To be published in September 2025
Abstract
The issue of empowering learners and giving them a sense of responsibility in the "governance" of shared learning resources -i.e., in the research, selection, organization and use of their own cultural, language and methodological learning resources- has become unavoidable for three converging reasons: (1) the existence of the Web and AI programs, which enable learners not only to access a large number of resources, but to produce new ones themselves; (2) the goal of training learners for democratic citizenship, which includes "information literacy" competence (3) the implementation of the Social Action-Oriented Approach (SAOA), whose reference pedagogical model, namely project pedagogy, implies that actors rely on relevant documentation managed by themselves.

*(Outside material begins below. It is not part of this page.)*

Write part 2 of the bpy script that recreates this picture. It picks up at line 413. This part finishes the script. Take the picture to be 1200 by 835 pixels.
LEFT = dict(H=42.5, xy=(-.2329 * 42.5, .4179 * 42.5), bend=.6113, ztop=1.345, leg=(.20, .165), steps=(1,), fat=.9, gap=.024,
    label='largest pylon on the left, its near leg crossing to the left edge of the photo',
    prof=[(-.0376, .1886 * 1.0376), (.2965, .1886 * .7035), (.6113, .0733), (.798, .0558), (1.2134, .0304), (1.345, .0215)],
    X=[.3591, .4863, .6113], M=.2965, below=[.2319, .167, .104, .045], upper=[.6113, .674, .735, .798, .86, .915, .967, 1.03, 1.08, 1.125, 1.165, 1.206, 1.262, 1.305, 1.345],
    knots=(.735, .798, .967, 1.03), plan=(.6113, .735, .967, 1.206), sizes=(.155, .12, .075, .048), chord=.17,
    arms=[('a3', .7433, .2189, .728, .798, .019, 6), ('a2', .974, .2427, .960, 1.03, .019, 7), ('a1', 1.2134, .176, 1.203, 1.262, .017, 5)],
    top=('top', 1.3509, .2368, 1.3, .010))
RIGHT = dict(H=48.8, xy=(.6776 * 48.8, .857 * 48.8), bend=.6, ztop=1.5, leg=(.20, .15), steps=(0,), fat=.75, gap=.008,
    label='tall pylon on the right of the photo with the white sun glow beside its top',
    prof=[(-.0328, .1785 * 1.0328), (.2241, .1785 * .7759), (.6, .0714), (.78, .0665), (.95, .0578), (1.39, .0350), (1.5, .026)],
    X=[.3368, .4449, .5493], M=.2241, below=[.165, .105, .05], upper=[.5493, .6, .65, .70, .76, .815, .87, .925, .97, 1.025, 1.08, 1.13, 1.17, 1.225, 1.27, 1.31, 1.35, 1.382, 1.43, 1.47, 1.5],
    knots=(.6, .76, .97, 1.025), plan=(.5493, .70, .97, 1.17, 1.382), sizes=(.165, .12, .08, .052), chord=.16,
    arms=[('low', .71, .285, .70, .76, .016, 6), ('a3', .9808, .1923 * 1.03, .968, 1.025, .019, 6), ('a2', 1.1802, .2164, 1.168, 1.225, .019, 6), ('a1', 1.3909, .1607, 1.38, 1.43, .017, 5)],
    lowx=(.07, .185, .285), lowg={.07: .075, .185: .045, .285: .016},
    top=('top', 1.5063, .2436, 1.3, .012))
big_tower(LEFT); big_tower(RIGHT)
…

The article presents concrete proposals for activities to train learners in the autonomous governance of their didactic resources, followed by four conditions for the success of this training project, which will enable teachers to eventually go further in their practices of empowering their learners: (1) create institutions within the classroom; (2) maintain dynamic compatibility with the environment; (3) optimize the cost-benefit ratio; (4) gradually the aim for the overall pedagogical coherence, in which project pedagogy, group pedagogy, differentiated pedagogy, contract pedagogy and the reflective approach are closely interlinked. This contribution is inspired by the rules of governance for self-managed enterprises developed by Elinor Ostrom from the research that won her the Nobel Prize in Economics in 2009, and by the historical experiences of self-management pedagogies. An ancillary goal of this article is to show that we now need to evolve the academic norms of academic research writing by taking AI programs into account there, in the form, for example, of reproductions of answers to queries, or suggestions of queries for readers to test.